Accommodements: le fond du problème?
Myriam Jézéquel, Le Devoir, mardi 16 janvier 2007
Formatrice en accommodements et directrice diversité,
Archétypes-Inter
Face à la colère
publique, il est temps de dépassionner les débats en y
ramenant la raison et les nuances.
Si l’accommodement soulève autant de passions, c’est que le fond
du problème n’est pas précisément l’accommodement
mais l’exercice de la liberté de religion dans l’espace public,
donc collectif. En l’espace de quelques semaines, le terme "accommoder"
s’est vulgarisé jusqu’à signifier, dans l’opinion
publique, "plier" devant des demandes à caractère
religieux. Le ras-le-bol du "tout-accommodement" en est venu à
traduire le "tout-permis" pour les minorités voulant dicter leur
loi à la majorité. Cette vulgarisation du mot
lui-même est génératrice de dérives.
Une notion juridique
Commençons par rappeler qu’à l’origine, la notion a
été élaborée dans le contexte des lois
anti-discriminatoires dans l’emploi. Si un employé s’estime
lésé dans son droit à l’égalité ou
se sent traité de façon discriminatoire, l’employeur est
tenu de procéder à l’examen d’un possible accommodement.
La notion d’accommodement a d’abord concerné les personnes
handicapées et les femmes. Aujourd’hui encore, elle porte en
premier lieu sur le motif du handicap, tel qu’interprété
de façon large et libérale par la Cour suprême.
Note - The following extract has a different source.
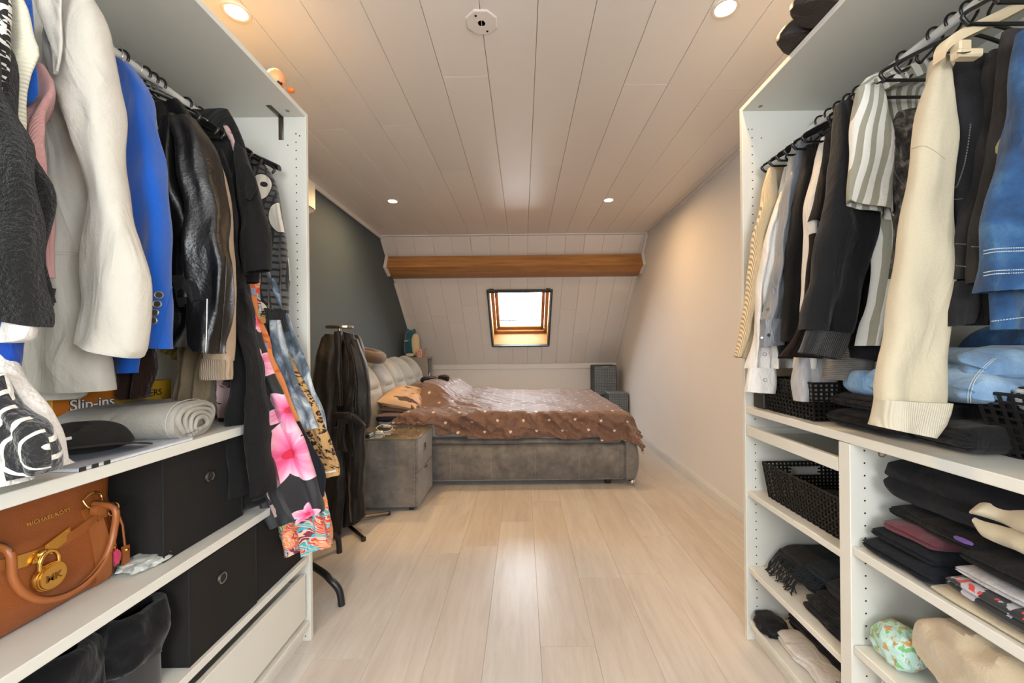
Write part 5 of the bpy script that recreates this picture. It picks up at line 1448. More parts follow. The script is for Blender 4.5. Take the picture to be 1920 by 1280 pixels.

L’obligation d’accommodement s’applique aussi, à certaines
conditions, à la liberté de religion. Il en est ainsi
parce que la liberté de religion est considérée
comme un droit fondamental consacré par les articles 3 et 10 de
la Charte québécoise et les articles 2 et 15 de la Charte
canadienne. Elle englobe la liberté d’avoir des croyances et de
les professer, et la liberté de ne pas être obligé
d’adhérer à une religion particulière ou d’agir
contre ses croyances.
Sachons que, pour invoquer la liberté de religion et demander un
accommodement, il faut préalablement faire la preuve que la
personne a subi une distinction, une exclusion ou une
préférence qui a eu pour effet de détruire ou de
compromettre son droit, et ce, pour un motif protégé par
la Charte. L’obligation d’accommodement n’existe que s’il y a un effet
discriminatoire lié à des caractéristiques
personnelles d’un individu ou d’un groupe d’individus. Aussi
l’accommodement a-t-il très peu à voir avec le "bon
vouloir" et les "bons sentiments".
Si la solution est pragmatique, l’étude d’une demande
d’accommodement doit commencer par passer l’épreuve du droit.
L’analyse est contextuelle et factuelle.
De la négociation
Soulignons aussi que ce qui rend un accommodement supportable, c’est
qu’il doit être "raisonnable", qu’il n’entraîne pas de
contraintes excessives. La démarche menant à un
accommodement relève de la négociation. La solution
émerge le plus souvent de compromis. Il en est ainsi car il y a
un partage des responsabilités à respecter entre
l’employé et l’employeur, entre le client et l’institution.
Le succès de la mesure d’accommodement dépend de la
satisfaction mutuelle des parties et du respect de leur
coresponsabilité. Bien menée, avec une bonne dose de
discernement, la recherche de mesures d’accommodement peut même
susciter la compréhension réciproque et faire progresser
le sentiment d’appartenance à l’institution.
La négociation est-elle devenue à ce point difficile avec
certains individus qu’il est plus facile de céder sans rien
négocier? Aux prises avec quelques revendications
"déraisonnables" de membres de minorités religieuses, une
majorité (composée elle-même de nombreuses
minorités) s’affole et réclame des balises claires
applicables à tous. Elle insiste sur la mise en valeur d’une
culture publique commune.
Le temps est venu d’apaiser les esprits en commençant par
reconnaître et accepter le besoin exprimé, à
travers les médias, d’un débat public sur les valeurs qui
doivent baliser les limites aux adaptations pour motif religieux.
On oublie que la liberté de religion est une liberté
fondamentale garantie par la Charte canadienne qui impose une
obligation de neutralité religieuse à l’État,
obligation qui garantit la tolérance et l’égalité
des religions. La neutralité de l’espace public ne signifie pas
que des personnes doivent renoncer à la visibilité de
leurs convictions religieuses. Alors, est-ce que les manifestations de
la diversité religieuse prennent trop de place ? Pour
répondre à cette question, l’approche doit être
multidimensionnelle : sociale, religieuse, historique, politique,
juridique...
Le risque de l’expansion
Sur le plan juridique, on aurait raison de s’interroger sur l’extension
de la notion de liberté de religion. Dans l’arrêt Amselem,
la Cour suprême précise que "cette liberté [de
religion] vise aussi des conceptions — tant objectives que personnelles
— des croyances, "obligations", préceptes, "commandements",
coutumes ou rituels d’ordre religieux". C’est là, à mon
avis, que la définition de la liberté de religion risque
de prendre une trop grande expansion. Si la seule limite à la
liberté de religion est la sincérité de celui qui
croît selon une interprétation "personnelle" de sa
religion, le risque existe que les revendications personnelles
augmentent. C’est aussi la raison pour laquelle le débat social
doit rassembler toutes les voix qui pourraient influer sur
l’évolution de la notion, y compris la voix du droit. Le
débat social ne gagne pas à être amputé de
la voix du droit, qui n’a pas fini de se prononcer sur
l’évolution et l’expansion de cette notion.